What to work on.
Search the listing below for the string "pixels" and copy every line where it occurs.

Material provided.
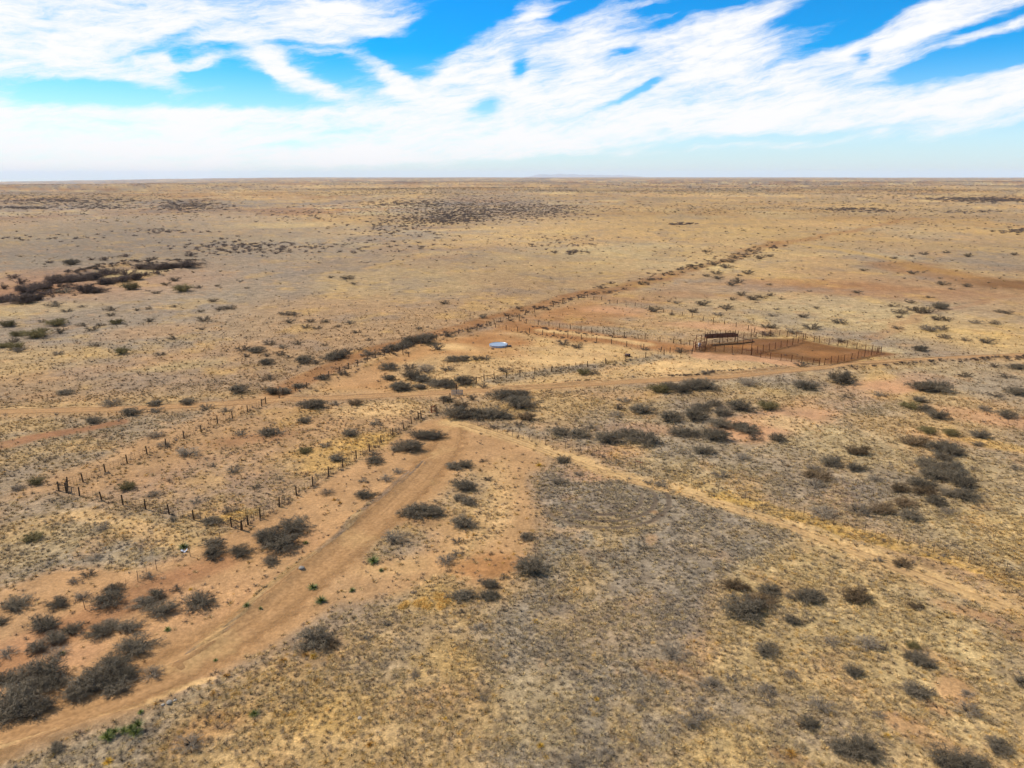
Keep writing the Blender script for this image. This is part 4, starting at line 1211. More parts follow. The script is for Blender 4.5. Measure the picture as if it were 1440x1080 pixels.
def build_far_brush():
    """the scrub beyond the shrubs one can tell apart, and the low brush between them"""
    g = np.random.default_rng(19)
    pts = [(x, y, r, .6) for (x, y, z, r, t) in REST]
    tones = [lin(116, 102, 84) if t in 'do' else lin(112, 94, 84) if t == 'p' else lin(140, 126, 106) for (x, y, z, r, t) in REST]
    T = list(tones)

    def put(x, y, r, tint):
        for a, b, c, d in zip(x, y, r, tint): pts.append((a, b, c, .6)); T.append(d)
    # open far plain
    for (r0, r1, n, s0, s1) in ((230, 520, 420, .5, 1.2), (520, 1100, 2400, .6, 1.6), (1100, 2600, 7600, .8, 2.2), (2600, 6500, 7500, 1.4, 3.6)):
        x, y = wedge(int(n * 3.9), r0, r1, 57, int(r0))
        f = fbm(x, y, r0 * .35, 91, 4)
        k = g.uniform(0, 1, len(x)) < sstep(.42, .72, f) * .9 + .08
        x, y = x[k][:int(n * 1.3)], y[k][:int(n * 1.3)]
        put(x, y, g.uniform(s0, s1, len(x)) * g.uniform(.7, 1.1, len(x)), lin(126, 111, 90) * g.uniform(.8, 1.35, len(x))[:, None])
    # the denser belts: centre, spread in photo pixels, how many, radius in m
    for (cx, cy, rx, ry, n, r) in ((680, 292, 120, 17, 1500, 1.15), (625, 310, 60, 6, 320, 1.3), (640, 300, 60, 8, 300, 1.5), (760, 295, 60, 10, 250, 1.5), (575, 284, 60, 6, 220, 1.8), (560, 315, 60, 12, 150, 1.3), (80, 281, 110, 5, 420, 1.9), (265, 288, 50, 8, 360, 1.7),
                                   (20, 291, 50, 2, 160, 1.6), (140, 290, 60, 4, 180, 1.6), (350, 350, 120, 10, 110, 1.2), (330, 345, 50, 8, 60, 1.3), (480, 348, 160, 8, 90, 1.2), (420, 300, 90, 12, 110, 1.4), (230, 325, 60, 4, 60, 1.3), (60, 335, 60, 4, 40, 1.2),
                                   (1400, 281, 60, 2.5, 240, 2.2), (1350, 279, 50, 2, 160, 2.2), (1190, 293, 40, 2, 70, 2.0), (1230, 296, 40, 2, 60, 1.6), (1370, 297, 50, 2, 50, 1.6), (1430, 325, 30, 4, 40, 1.6), (960, 315, 16, 1.5, 40, 1.5),
                                   (790, 345, 50, 3, 26, 1.1), (800, 354, 36, 3, 14, 1.4), (780, 336, 60, 4, 40, .9), (560, 330, 90, 8, 70, 1.1), (1010, 256, 200, 2, 160, 2.8), (1225, 255, 40, 1.2, 120, 3.2), (860, 262, 300, 4, 160, 2.6), (300, 262, 250, 4, 160, 2.6)):
        px = g.normal(cx, rx * .55, n); py = np.maximum(g.normal(cy, ry * .55, n), 253.5)
        x, y = flat(px, py)
        put(x, y, 1.2 * r * g.uniform(.5, 1.35, n), lin(124, 108, 98) * g.uniform(.75, 1.25, n)[:, None])
    for (line, w, n, r) in ((POND_A, 2.2, 150, 1.2), (POND_B, 1.6, 70, .9), ([(0, 424), (40, 418), (90, 408), (150, 398)], 6, 120, 1.3), ([(455, 531), (520, 505), (560, 490), (600, 478), (660, 464), (720, 446), (800, 421), (850, 409)], 1.5, 150, .8),
                             ([(850, 408), (900, 396), (950, 383), (1000, 369), (1050, 356), (1090, 346)], 4, 130, 1.1), ([(1175, 518), (1220, 513), (1300, 509), (1440, 504), (1500, 501)], .7, 190, .55), ([(930, 529), (1010, 526), (1060, 523), (1112, 517)], .35, 120, .38), ([(665, 547), (700, 545), (800, 539), (850, 534)], .5, 110, .42),
                             ([(745, 459), (800, 467), (880, 476)], .6, 60, .45), ([(720, 466), (800, 476), (850, 484)], .5, 40, .4)):
        Q = pline(line); d = np.concatenate([[0], np.cumsum(np.hypot(*np.diff(Q, axis=0).T))]); t = g.uniform(0, d[-1], n)
        put(np.interp(t, d, Q[:, 0]) + g.normal(0, w, n), np.interp(t, d, Q[:, 1]) + g.normal(0, w, n), r * g.uniform(.5, 1.3, n), lin(104, 89, 78) * g.uniform(.8, 1.2, n)[:, None])
    n = len(pts); P = np.array(pts)
    z = height(P[:, 0], P[:, 1])
    ok = off_ways(P[:, 0], P[:, 1])
    scl = np.stack([P[:, 2] * g.uniform(1.0, 1.6, n) * (1 + .9 * sstep(500, 1500, P[:, 1])), P[:, 2] * g.uniform(.9, 1.25, n), P[:, 2] * g.uniform(.5, .8, n)], 1)
    rot = np.stack([np.zeros(n), np.zeros(n), g.normal(0, .5, n)], 1)
    meshes = [twig_mesh('brush_clump', 200 + k, 16, 9, 2, .75, 2.2, 0, M_TWIGTINT) for k in range(4)]
    scatter('far_brush', np.stack([P[:, 0], P[:, 1], z], 1)[ok], rot[ok], scl[ok], g.integers(0, 4, n)[ok], np.array(T)[ok], meshes,
            'countless dark scrub bushes dotting the far plain to the horizon', 'scrub')
    print('far brush', n)
    # ankle-high dead weeds in the nearer half
    X = []; Y = []; Z = []
    for (r0, r1, dens, s, seed) in ((18, 110, .09, .30, 301), (110, 260, .028, .42, 302), (260, 480, .006, .6, 303)):
        area = R(120) / 2 * (r1 * r1 - r0 * r0)
        x, y = wedge(int(area * dens), r0, r1, 60, seed)
        X.append(x); Y.append(y); Z.append(np.full(x.shape, s))
    # litter, stones and dead stalks heaped along the graded edges and fence feet
    for (line, w, dens, s) in ((TRACK_L, .5, 5, .28), (TRACK_R, .5, 2.2, .22), (BERM_E1, .8, 2.5, .5), (BERM_E2, .9, 2.5, .5), (BERM_E3, .6, 2.2, .42), (RIDGE, 1.2, .8, .5), (SIDE, 2.2, .25, .4),
                              ([(700, 600), (760, 620), (893, 657), (1040, 700), (1160, 733), (1320, 778), (1440, 812)], .8, 1.0, .34), ([(345, 742), (440, 683), (536, 623), (607, 583)], .35, 2.6, .3), ([(345, 742), (205, 716), (90, 692)], .35, 1.8, .28), ([(97, 688), (179, 652), (283, 608), (370, 570)], .4, 1.6, .28), ([(697, 535), (780, 522), (930, 500)], 1.6, 1.4, .45)):
        Q = pline(line); d = np.concatenate([[0], np.cumsum(np.hypot(*np.diff(Q, axis=0).T))])
        n = int(d[-1] * dens); t = g.uniform(0, d[-1], n)
        X.append(np.interp(t, d, Q[:, 0]) + g.normal(0, w, n)); Y.append(np.interp(t, d, Q[:, 1]) + g.normal(0, w, n)); Z.append(np.full(n, s))
    x = np.concatenate(X); y = np.concatenate(Y); s = np.concatenate(Z)
    ok = off_ways(x, y); x, y, s = x[ok], y[ok], s[ok]; n = len(x)
    s = s * g.uniform(.5, 1.5, n)
    pal = np.array([lin(104, 92, 80), lin(130, 120, 106), lin(122, 94, 64), lin(150, 124, 70)])
    meshes = [twig_mesh('weed_stalks', 240 + k, 11, 5, 1, .7, 2.4, 0, M_TWIGTINT) for k in range(3)]
    scatter('dead_weeds', np.stack([x, y, height(x, y)], 1), np.stack([np.zeros(n), np.zeros(n), g.uniform(0, 6.28, n)], 1), np.stack([s * 1.2, s * 1.2, s], 1), g.integers(0, 3, n),
            pal[g.choice(4, n, p=[.4, .35, .15, .1])] * g.uniform(.8, 1.2, n)[:, None], meshes, 'low dead weeds and litter between the shrubs and along fences', 'weeds')
    print('weeds', n)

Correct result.
Keep writing the Blender script for this image. This is part 4, starting at line 1211. More parts follow. The script is for Blender 4.5. Measure the picture as if it were 1440x1080 pixels.
    # the denser belts: centre, spread in photo pixels, how many, radius in m